== Goal ==
Print the listing below from its opening line through the line holding "for (x,y,sc) in", both ends included.
─── Given material ───
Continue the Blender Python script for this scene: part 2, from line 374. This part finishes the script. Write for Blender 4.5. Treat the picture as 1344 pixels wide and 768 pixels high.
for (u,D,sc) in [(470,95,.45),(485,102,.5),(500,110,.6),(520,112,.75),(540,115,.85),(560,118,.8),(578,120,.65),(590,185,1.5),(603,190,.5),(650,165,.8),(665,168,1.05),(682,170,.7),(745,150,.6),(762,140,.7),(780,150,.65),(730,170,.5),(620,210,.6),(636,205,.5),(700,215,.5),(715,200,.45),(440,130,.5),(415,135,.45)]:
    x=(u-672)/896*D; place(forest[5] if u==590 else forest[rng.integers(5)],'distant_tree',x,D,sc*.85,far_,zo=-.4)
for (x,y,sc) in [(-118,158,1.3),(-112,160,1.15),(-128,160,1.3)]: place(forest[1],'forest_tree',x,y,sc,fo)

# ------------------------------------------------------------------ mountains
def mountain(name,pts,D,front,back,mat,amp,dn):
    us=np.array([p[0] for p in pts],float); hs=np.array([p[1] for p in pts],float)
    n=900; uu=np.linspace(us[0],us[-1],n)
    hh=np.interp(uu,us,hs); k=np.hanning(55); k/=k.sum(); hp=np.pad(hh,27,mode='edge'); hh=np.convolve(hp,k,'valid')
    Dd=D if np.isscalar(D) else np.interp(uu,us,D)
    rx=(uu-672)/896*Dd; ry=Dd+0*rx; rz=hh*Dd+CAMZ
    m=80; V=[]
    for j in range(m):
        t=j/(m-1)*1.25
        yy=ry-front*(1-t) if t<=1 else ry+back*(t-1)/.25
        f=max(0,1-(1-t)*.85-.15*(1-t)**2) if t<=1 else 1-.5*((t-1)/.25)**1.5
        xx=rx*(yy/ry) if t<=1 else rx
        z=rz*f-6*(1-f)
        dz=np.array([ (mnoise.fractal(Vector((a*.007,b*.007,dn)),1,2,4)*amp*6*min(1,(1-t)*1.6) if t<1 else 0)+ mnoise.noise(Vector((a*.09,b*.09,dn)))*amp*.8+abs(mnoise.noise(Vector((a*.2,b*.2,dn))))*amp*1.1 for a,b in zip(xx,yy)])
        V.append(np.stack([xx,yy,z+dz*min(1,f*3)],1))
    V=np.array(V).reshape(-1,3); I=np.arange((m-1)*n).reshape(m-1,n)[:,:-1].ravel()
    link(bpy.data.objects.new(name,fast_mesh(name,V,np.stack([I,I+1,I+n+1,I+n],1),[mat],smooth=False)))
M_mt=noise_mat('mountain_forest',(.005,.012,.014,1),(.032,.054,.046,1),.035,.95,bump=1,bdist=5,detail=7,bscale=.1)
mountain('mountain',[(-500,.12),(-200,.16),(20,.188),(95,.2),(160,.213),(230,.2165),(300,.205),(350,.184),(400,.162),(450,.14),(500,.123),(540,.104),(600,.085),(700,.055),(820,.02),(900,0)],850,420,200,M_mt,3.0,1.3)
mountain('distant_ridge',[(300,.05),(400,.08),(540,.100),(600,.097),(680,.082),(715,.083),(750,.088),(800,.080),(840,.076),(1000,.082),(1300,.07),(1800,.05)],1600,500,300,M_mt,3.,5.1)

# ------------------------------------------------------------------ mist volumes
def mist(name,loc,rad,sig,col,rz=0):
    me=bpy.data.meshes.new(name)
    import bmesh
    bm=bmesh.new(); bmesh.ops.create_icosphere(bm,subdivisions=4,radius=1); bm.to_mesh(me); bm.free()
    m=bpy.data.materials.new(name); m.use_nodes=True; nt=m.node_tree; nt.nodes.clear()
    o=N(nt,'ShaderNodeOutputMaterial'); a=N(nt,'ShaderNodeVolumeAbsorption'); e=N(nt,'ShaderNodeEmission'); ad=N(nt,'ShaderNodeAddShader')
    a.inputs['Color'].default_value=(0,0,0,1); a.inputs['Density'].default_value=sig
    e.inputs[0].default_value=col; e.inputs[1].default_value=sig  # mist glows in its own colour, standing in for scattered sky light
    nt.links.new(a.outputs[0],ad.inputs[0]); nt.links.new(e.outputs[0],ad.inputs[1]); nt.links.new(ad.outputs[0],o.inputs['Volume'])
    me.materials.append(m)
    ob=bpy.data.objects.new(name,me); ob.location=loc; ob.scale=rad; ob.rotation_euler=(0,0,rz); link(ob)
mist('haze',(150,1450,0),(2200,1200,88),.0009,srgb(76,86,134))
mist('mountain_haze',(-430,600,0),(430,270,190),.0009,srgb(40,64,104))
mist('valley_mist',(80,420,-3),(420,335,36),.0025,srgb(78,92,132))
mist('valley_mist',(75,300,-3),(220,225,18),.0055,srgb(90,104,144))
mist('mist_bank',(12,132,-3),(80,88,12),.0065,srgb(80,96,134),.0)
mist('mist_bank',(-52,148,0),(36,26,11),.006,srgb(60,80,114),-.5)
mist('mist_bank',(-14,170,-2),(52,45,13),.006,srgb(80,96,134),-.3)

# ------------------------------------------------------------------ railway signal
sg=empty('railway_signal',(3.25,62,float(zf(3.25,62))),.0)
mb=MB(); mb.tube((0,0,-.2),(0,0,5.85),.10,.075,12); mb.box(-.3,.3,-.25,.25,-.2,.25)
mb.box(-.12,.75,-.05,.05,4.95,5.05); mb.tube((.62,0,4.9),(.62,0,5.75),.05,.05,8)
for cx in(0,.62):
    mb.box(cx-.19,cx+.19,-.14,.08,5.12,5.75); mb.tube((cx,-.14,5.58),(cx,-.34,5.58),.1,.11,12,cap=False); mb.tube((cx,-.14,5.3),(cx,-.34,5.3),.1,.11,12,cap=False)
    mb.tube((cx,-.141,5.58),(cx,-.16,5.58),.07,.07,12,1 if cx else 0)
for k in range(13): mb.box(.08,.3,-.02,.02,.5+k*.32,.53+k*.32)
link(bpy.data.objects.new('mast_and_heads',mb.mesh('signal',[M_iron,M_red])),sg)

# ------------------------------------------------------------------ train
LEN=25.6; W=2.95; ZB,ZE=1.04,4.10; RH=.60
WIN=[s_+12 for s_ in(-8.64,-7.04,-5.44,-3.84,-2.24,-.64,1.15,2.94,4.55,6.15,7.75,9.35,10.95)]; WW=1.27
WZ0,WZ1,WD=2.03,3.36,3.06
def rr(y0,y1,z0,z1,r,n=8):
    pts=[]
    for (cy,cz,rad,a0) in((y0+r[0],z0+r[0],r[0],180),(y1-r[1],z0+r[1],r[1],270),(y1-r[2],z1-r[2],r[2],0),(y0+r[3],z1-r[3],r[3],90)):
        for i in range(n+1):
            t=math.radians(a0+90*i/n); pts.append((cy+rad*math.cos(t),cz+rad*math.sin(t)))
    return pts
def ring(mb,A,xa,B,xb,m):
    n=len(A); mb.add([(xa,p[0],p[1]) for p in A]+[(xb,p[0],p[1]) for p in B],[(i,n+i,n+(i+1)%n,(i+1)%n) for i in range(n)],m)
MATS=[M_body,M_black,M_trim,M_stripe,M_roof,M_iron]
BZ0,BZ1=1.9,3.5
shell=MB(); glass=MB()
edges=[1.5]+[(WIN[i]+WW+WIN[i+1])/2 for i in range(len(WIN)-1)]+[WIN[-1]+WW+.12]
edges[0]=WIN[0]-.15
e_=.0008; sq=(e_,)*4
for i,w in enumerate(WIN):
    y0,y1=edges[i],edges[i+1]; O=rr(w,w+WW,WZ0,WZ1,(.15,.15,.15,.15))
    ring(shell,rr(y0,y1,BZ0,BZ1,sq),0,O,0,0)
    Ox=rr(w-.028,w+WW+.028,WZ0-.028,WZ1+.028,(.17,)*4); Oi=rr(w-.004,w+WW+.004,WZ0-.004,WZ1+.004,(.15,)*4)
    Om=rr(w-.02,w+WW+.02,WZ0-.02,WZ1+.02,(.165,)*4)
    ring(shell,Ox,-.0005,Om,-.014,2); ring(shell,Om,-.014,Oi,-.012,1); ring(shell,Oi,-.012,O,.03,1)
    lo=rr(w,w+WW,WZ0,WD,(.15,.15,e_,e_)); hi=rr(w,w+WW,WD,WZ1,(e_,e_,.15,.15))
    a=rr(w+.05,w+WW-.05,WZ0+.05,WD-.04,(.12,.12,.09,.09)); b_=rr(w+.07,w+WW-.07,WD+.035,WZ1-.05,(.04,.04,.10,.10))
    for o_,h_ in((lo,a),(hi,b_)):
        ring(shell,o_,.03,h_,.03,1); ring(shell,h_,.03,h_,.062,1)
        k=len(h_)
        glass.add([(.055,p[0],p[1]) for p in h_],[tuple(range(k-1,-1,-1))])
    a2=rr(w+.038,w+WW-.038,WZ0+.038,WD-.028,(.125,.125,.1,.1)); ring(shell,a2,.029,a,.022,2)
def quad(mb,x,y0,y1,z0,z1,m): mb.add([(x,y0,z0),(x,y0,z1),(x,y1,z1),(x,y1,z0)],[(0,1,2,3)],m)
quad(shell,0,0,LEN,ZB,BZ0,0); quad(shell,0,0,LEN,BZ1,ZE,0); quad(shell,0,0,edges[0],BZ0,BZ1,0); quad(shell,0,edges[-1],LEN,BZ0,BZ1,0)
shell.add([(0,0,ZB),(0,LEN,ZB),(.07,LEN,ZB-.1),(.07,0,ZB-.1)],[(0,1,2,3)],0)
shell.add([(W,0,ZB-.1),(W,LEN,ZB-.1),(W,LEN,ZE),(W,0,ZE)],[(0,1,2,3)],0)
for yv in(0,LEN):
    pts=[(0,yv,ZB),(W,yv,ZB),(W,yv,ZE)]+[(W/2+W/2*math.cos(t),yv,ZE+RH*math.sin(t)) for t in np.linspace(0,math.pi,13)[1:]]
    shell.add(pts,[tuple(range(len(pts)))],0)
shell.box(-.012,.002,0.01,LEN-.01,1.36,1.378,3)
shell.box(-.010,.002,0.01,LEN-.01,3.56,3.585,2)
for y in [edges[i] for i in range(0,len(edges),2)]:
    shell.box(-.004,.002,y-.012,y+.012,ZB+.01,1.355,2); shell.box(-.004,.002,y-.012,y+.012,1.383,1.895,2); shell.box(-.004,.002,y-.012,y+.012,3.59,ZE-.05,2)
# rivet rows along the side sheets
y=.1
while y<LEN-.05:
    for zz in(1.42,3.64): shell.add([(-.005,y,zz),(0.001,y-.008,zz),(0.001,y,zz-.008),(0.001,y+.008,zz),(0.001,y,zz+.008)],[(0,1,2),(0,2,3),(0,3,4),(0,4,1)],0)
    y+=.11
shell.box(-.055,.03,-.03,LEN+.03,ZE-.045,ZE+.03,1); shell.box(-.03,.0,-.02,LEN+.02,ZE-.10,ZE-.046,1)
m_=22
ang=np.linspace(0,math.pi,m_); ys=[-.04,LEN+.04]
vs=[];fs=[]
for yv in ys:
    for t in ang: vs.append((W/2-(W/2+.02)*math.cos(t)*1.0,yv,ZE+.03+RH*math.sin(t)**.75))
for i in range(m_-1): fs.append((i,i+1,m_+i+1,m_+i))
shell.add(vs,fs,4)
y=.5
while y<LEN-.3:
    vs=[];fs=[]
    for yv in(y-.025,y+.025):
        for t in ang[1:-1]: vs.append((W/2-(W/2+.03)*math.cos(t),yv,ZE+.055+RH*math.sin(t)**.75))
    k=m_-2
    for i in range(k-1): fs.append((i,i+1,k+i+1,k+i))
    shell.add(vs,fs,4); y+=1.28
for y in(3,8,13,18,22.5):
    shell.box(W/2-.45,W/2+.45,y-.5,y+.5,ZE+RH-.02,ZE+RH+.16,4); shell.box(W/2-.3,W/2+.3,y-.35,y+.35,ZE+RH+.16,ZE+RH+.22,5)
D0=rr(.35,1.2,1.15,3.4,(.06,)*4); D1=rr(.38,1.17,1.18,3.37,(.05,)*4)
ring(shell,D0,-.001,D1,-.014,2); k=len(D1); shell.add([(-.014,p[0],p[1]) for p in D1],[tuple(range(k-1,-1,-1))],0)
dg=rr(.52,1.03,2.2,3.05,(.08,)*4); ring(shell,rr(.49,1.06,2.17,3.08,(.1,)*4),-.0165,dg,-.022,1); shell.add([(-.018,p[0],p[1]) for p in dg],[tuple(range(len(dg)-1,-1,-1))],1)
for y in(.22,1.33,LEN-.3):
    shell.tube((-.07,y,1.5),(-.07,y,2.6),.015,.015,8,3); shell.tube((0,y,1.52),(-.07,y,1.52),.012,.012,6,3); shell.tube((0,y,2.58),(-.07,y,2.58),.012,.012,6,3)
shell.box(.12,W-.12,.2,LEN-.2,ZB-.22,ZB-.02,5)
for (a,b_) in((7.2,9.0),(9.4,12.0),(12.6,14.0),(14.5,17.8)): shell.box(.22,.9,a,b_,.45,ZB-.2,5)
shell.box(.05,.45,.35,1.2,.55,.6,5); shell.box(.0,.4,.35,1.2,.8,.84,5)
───
== Output for this task ==
Continue the Blender Python script for this scene: part 2, from line 374. This part finishes the script. Write for Blender 4.5. Treat the picture as 1344 pixels wide and 768 pixels high.
for (u,D,sc) in [(470,95,.45),(485,102,.5),(500,110,.6),(520,112,.75),(540,115,.85),(560,118,.8),(578,120,.65),(590,185,1.5),(603,190,.5),(650,165,.8),(665,168,1.05),(682,170,.7),(745,150,.6),(762,140,.7),(780,150,.65),(730,170,.5),(620,210,.6),(636,205,.5),(700,215,.5),(715,200,.45),(440,130,.5),(415,135,.45)]:
    x=(u-672)/896*D; place(forest[5] if u==590 else forest[rng.integers(5)],'distant_tree',x,D,sc*.85,far_,zo=-.4)
for (x,y,sc) in [(-118,158,1.3),(-112,160,1.15),(-128,160,1.3)]: place(forest[1],'forest_tree',x,y,sc,fo)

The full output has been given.